Ruth and I find that this time right after Christmas is a nice time to visit Spain. Leaving the throbbing marketplace of America and walking the cobblestone streets of Spain's delightful traditional towns is balm for the soul. Christmas festivities in Spain span almost two weeks: Christmas Day is but the beginning of twelve days of family celebrations that climax with the arrival in Bethlehem of the Three Kings on January 6th.
We find that dropping in on local celebrations of Three Kings Day is particularly appealing. Three celebrations were particularly memorable: Guadalupe, Santiago de Compostela and Trujillo.
The village surrounding the Monastery of Guadalupe is nestled deep in the mountains of the same name. The town was a particular favorite of Ferdinand and Isabella - in fact it was there that they received Columbus when he returned from his first voyage bringing many exotic new foods such as peppers, tomatoes and chocolate.
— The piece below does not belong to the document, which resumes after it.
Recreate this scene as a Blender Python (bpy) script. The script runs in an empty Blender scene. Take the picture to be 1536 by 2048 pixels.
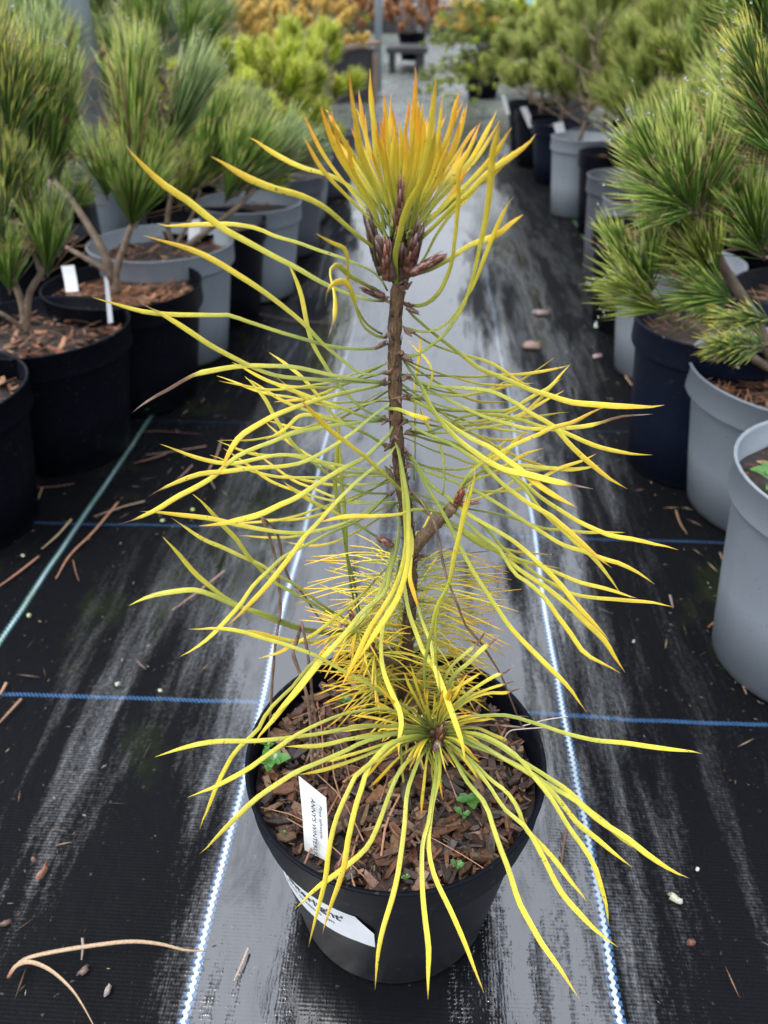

The year that we visited Guadalupe the weather was a little raw: the wind and mist were blowing in from the mountains. Nevertheless, the weather did not dampen the spirit of the townspeople. From the steps under the 14thC Mudejar facade of the monastery, the mayor read the names of all of the children who had been born into their community during the previous year. As each child's name was announced, the parents brought their baby forward up the steps where the infant was blessed by the priest and given a little gift from the town.
Then from the distance, we could hear the rhythm of drums that the local young men were beating heralding the arrival of the Three Kings. Down a side street they came on flat-beds pulled by John Deere tractors and slowly wended their way into the Plaza Mayor. For us adult literalists a tractor has little resemblance to a camel or a horse, but that did not faze the delighted children as they scrambled for the candy, which was liberally sown.
Another year we were in one of our favorite places, the pilgrimage town of Santiago de Compostela, along with two of our sons, Jonathan and Christopher. I remember the four of us heading for the Three Kings parade. It was dusk and we were walking in the mist across the Plaza de Obraidoiro. From the direction of the cathedral on our left, which was shrouded with fog, I could hear the haunting notes of a jazz saxophone played by a young pilgrim whose figure I could barely make out in the archway.
The ancient stone arcades of the pilgrimage town were alive with hundreds of excited children crowding the curbs to get a better look at the Magi, who, this time were riding horses. The tractors were there too, groaning with more wrapped candies than I had ever seen in one place! So much life! So much joy! To think that children have been crowding these curbs for centuries!
Our favorite Tres Reyes celebration of all took place in the jewel of a village named Trujillo, in Extremadura, western Spain. It has been such a quiet town for so long, that the Trujillo brothers left for the New World hundreds of years ago in search of excitement and adventure.
The brothers eventually conquered Peru, and there is a notable bronze statue of Francisco Pizarro commemorating this event in the in the beautiful Plaza Mayor. The cobble-stoned area is vast - big enough to hold a gathering of the entire village, which is exactly what happens each year when the town gathers to await the arrival of the Tres Reyes.
When we arrived in Trujillo on the evening of the procession, we visited a living creche located in one corner of the Plaza: A twelve-year-old boy sporting a cotton batten beard represented St Joseph. At his side was Mary, a lovely ten-year-old girl, who was bending over the manger tending a plaster Christ Child. Some of the other boys surrounded the manger, clad in shepherd bathrobes. Intermingled were their suitably angelic little sisters who completed the tableau. It was so disarming - and refreshing.
A clatter of hoofs echoing off the cobblestones indicated the pending arrival of the Three Kings -- three young fathers riding horses from their farms. Literally, the whole village had gathered in the plaza to greet them: young parents with babes in arms, grandmothers peering proudly into baby carriages delivering a couple of caramelos (hard candies) to their delighted grandchildren; and lots of excited kids circling about the plaza. Eventually they migrated to the side street where the Three Kings had settled to greet the children personally and to give them presents.
What made these three occasions so memorable? Was it because there was no commercial agenda, and its execution was amateur? That is part of it. Was it because the neighbors get together to put on something for the children of their town? That too. Most of all what is memorable is the unbridled joy of little children.
I hope you experienced such joy during the holidays. Certainly we did with our two 3-year old grandchildren exhibiting such unabashed pleasure as they unwrapped even the most insignificant (to us) present. Or our 5 year old grandson, so excited about his foos-ball table. What a respite from the world-weary world in which we live.